Get To Know Bryan ‘Peabe’ Odiamar

Introduce yourself
Hey, my name is Bryan Odiamar but I tend to go by “Peabe”. I was born and raised in Chicago but have been living in Oakland for about 10 years now. I like to draw pictures.  =)

When did you first start getting involved with art?
I got started really young with my Lolo (grandfather in Tagalog). Drawing was “fun time”, so if I got my homework done we’d throw down on some sketches. That led to drawing cartoons, which led to graffiti, which led to art school, and so on.

While growing up in Chicago in the 90’s, you were inspired by Solo and Antck. What was it about these two that inspired you so much?
I love graffiti. When I first started noticing big productions while riding the CTA as a kid; the colors, dynamic, and references to pop culture had me hooked. So I got into writing a bit but learned early that I didn’t like doing letters, so I sucked at it. From my limited exposure at the time, I thought that graff was only about lettering. So I never got SUPER into it but I ran with a couple crews. Since I wasn’t feeling lettering too much, I got mad discouraged. Then somewhere in the early 90s (I think 94), I saw some walls by State and 14th that had an Aerosoul production and I think a character by Antck. Up until that point, I thought characters were just fillers but noticed how those cats really did something ill with them. That blew my mind at the time and from there I pretty much focused on characters.

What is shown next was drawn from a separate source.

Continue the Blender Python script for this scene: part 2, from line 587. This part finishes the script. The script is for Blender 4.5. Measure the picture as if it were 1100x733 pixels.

Since moving to the west coast, there still seems to be a lot of Chicago moments throughout your work. Do you ever miss Chicago?
Of course, Chicago will always be home. I try to sneak Chicago references into everything. I will say though since I’ve been in Oakland some monumental stuff has happened. My wife (she’s from Chicago as well) and I got married while living here, we had our daughter here, our big goofy dog. Our immediate family roots are here, so I’m lucky to have two homes. I still roll with my Chicago teams tho.

What are you currently fascinated by and how is it feeding into your work?
As of lately, I’ve been really inspired by going back to a style I worked on a lot but took a break from about 8 years ago. It was the style I was painting with and got burned out by. I was doing a lot of shows and felt like I was forcing it. Now I’m just doing whatever and really enjoying it. I’m also enjoying the pop success of comics, it’s about fucking time.

Let’s Talk About It. Towards the end of last year, you decided to make a pin about mental illness. After making that post and that pin, have things been getting better for you?
I grew up in a household/community where mental health was never something discussed. I lost a friend recently and only a few people, not including me, knew the struggle he was going thru. That was a catalyst for me and some friends to finally start the dialog, at least with each other, about how we’re doing mentally. In one of our first real conversations in 20 years of friendship, a lot came out. I’m going thru some struggles, as well as some others, and it was nice to be able to share that a feel the support of your homies. It’s nice to know that we can have that conversation without the fear of being a “downer”. Yeah, so it feels good to not have to hide it.

You once said, “I felt that getting too focused on “making a name” trapped me into trying to create a “recognizable style” that I eventually started disliking. So, I took a step back and just started illustrating and designing for fun.” Once you realized this, how much weight was lifted off of your shoulders?
It felt great, not giving a fuck is what’s making it fun. I’m just doing what I want. I’m really having a great time drawing and I feel like people can sense that from the illustrations. If not, I’ll tell them now “I’m having fun!”

In terms of feedback, how much attention do you pay to the feedback of others on your work?
I definitely look at feedback, doesn’t mean I do it. I know I can’t see and know everything, so if someone points out something cool that could be added/done to my work I try it out. If it looks like basura, I pass. If it looks cool, I’m stoked cause I learned something new. I like when my illustrating homies chime in with feedback. I like talking with Joey D., Joey Potts, and The Grocer about illustration. They’re all Chicago cats and you should hit them up if you haven’t.